Si definisce survival un gioco in cui le meccaniche principali consistono nella microgestione di risorse in un ambiente solitamente ostile e nel combattimento sia con eventuali nemici sia con bisogni primari, malattie e infortuni.
L’idea di base è buona sulla carta, eppure la realizzazione lascia spesso a desiderare, ragion per cui tale (sotto)genere oggi annovera tanti fruitori quanti detrattori.
Uno dei problemi potrebbe essere la mancanza di originalità da parte degli sviluppatori che vi si cimentano, adattatisi a quel trend di proceduralità ormai piuttosto abusato, insieme ad alcuni altri elementi divenuti canonici.
Il peculiare senso di mistero e pericolo costante dei survival è adesso rimpiazzato da una serie di regole ristrettissime, dal crafting alle barre di fame, sete e stanchezza del protagonista.
Proprio queste barre rappresentano, secondo noi, il punto debole di esperienze potenzialmente intriganti ma in fin dei conti tediose e ripetitive.
Doversi prendere cura dell’alter ego come una babysitter, diciamolo con franchezza, non è divertente.
Essere disturbati dai messaggi di allerta dello svuotamento di una barra in particolare spezza l’azione, l’immersività, in certi casi persino la voglia di continuare a giocare.
Non si tratta di sopravvivenza ma di placare fame, sete e stanchezza di un personaggio che si ferisce e si ammala di continuo, in un ciclo infinito di eventi prestabiliti che ricorda moltissimo i vecchi tamagotchi (ve li ricordate?).
In molti casi anche gli equipaggiamenti e le armi necessitano di rattoppamenti regolari giacché si rompono dopo pochi utilizzi, come se il tutto non fosse già abbastanza frustrante.
Un modo per attenuare la monotonia insita nel genere sarebbe quello di aggiustare il tempo di svuotamento delle barre, se non eliminarle del tutto o ancora lasciando al giocatore la libertà di personalizzarne il cooldown, alla stregua di Don’t Starve.
Altrimenti si potrebbe optare per l’inserimento di occasionali eventi scriptati in modo da infrangere l’estrema piattezza del sandbox generato proceduralmente, la nuova moda dell’early access da diversi anni a questa parte.

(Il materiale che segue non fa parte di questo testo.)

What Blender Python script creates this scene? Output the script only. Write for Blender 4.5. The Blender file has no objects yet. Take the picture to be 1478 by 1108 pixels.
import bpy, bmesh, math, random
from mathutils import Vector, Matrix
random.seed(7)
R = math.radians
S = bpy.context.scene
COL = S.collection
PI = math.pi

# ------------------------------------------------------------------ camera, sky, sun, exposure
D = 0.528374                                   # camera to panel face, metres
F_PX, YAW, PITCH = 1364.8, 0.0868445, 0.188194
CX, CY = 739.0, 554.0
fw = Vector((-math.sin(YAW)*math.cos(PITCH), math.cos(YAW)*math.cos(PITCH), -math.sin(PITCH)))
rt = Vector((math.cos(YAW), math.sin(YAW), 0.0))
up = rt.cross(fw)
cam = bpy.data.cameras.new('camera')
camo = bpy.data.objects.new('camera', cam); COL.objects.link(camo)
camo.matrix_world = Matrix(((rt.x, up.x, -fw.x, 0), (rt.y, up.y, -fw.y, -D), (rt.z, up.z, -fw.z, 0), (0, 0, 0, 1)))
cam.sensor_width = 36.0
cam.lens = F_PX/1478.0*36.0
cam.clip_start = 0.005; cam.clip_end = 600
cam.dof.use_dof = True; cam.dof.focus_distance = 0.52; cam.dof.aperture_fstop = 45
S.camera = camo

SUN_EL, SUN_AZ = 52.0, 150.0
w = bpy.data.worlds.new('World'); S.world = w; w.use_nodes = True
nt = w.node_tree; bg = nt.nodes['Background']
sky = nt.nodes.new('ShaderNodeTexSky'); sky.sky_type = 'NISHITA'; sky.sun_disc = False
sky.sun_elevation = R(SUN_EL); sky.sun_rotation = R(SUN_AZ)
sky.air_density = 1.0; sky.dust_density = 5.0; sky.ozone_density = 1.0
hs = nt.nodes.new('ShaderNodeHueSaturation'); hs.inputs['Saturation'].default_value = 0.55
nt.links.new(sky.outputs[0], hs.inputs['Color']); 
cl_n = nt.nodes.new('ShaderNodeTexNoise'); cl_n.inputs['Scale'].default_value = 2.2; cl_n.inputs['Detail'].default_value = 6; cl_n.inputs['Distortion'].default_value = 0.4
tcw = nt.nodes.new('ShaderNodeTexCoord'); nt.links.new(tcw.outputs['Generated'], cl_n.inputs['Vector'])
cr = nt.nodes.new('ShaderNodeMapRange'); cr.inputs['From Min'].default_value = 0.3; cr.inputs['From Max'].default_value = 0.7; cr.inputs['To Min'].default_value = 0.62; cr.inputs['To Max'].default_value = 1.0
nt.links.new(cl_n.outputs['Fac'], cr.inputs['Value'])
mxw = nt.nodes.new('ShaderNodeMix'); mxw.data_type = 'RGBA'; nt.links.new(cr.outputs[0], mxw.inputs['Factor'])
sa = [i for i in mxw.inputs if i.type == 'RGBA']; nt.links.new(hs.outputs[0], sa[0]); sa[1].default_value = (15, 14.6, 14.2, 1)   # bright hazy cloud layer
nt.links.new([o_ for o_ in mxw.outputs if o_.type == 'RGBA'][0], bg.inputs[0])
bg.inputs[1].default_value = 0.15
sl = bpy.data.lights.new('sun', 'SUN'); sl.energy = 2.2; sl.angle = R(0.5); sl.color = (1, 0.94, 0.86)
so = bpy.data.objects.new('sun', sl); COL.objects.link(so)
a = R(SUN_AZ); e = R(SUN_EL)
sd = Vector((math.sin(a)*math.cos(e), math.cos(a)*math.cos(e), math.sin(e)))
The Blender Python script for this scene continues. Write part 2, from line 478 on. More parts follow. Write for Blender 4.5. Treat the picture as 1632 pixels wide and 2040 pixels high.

Come ci insegna No Man’s Sky, il randomico e la quantità non bastano a costituire basi solide per un’esperienza su larga scala: servono missioni uniche, obiettivi ben strutturati, in breve qualcosa di soddisfacente che si alterni con sapienza alle fasi di raccolta risorse e crafting, soporifere dopo poco.
Al momento, se escludiamo rare eccezioni come This War of Mine o Starbound, la moltitudine di survival su Steam si ferma al concept banale di sandbox multiplayer, magari con gli zombie, in cui la grandezza del mondo di gioco è inversamente proporzionale alla sua ricchezza di contenuti originali.
Una buona fetta di sviluppatori pensa di poter intrattenere il giocatore semplicemente gettando nella mischia una manciata di elementi randomici all’interno di un ambiente procedurale, tuttavia la realtà è ben diversa e affidarsi all’RNG non sempre si rivela una scelta appropriata.
La pigrizia di alcuni team affiora poi dagli interminabili tempi di sviluppo che si protraggono incessantemente intasando la sezione early access, talora servendosi di pompose promesse o espedienti di marketing losco (H1Z1, ARK, Dayz) per invogliare l’utenza ad un acquisto frettoloso.
Le idee ci sarebbero pure ma sono spesso oscurate dall’inesperienza e dalla furbizia di certi sviluppatori: ecco perché, se non si giungerà presto ad una rivoluzione, il survival sarà destinato a rimanere soltanto una mera moda.